Un engagement politique
" Les philosophes n'ont fait qu'interpréter le monde de différentes manières, ce qui importe, c'est de le transformer " (L'idéologie allemande, Éd. sociales, p. 490). Cette fameuse formule de Marx (lui-même philosophe) est une accusation quelque peu injuste : s'ils n'y ont pas toujours réussi, bien des philosophes ont tenté de le faire. Si pour Platon le premier moment de la philosophie consiste à se délivrer du monde, à sortir de la caverne, pour contempler le Bien, pour lui le philosophe doit, une fois connue la réalité vraie, redescendre dans la caverne. Le philosophe est désormais investi d'une fonction particulière: celle de réaliser, sous la forme du meilleur gouvernement possible, le bien dans la Cité. Connaissant les véritables réalités, le philosophe saura constituer un État véritable, et non " un rêve d'État, comme c'est le cas de la plupart, dont les gouvernants se disputent sur des ombres les uns contre les autres, et forment des factions pour la conquête du pouvoir comme s'il s'agissait d'un grand bien " (République, VII, 520c). Loin de rester à l'écart du monde, le philosophe trouve donc toutes les raisons de s'y réangager.
Conclusion
La philosophie nous détache du monde, certes, mais cela ne signifie nullement désintérêt du monde.
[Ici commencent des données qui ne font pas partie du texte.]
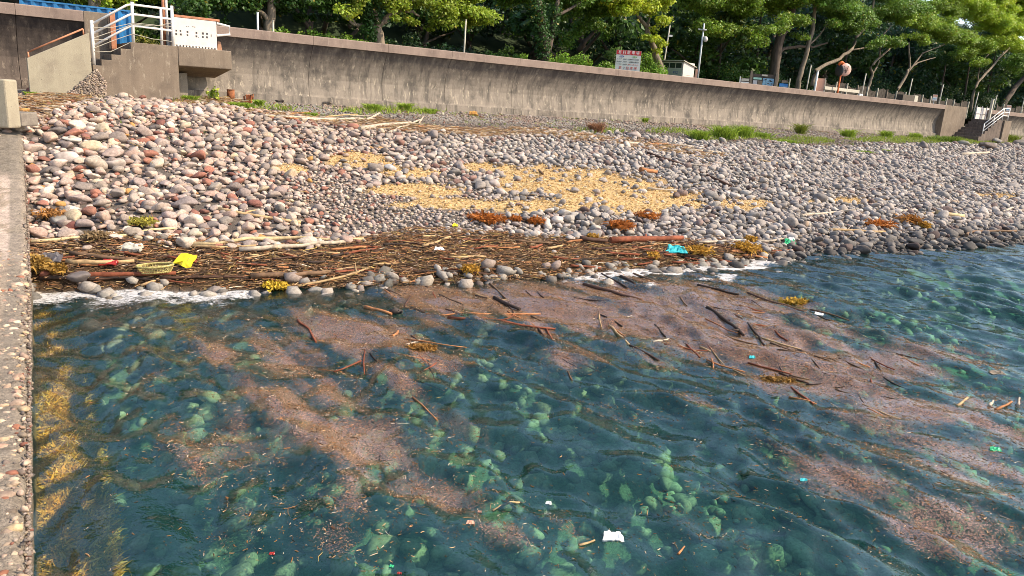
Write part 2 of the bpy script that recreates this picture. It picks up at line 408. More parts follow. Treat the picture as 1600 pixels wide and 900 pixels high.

Ce détachement consiste en un recul, une distance délibérément prise avec le monde des préjugés et des fausses évidences. En ce sens, ce détachement est examen critique, et la seule façon de renouer solidement, authentiquement avec la réalité. " Les vrais philosophes, disait Fontenelle dans ses Entretiens sur la pluralité des mondes, sont comme les éléphants, qui en marchant ne posent jamais le second pied à terre avant que le premier ne soit bien affermi ".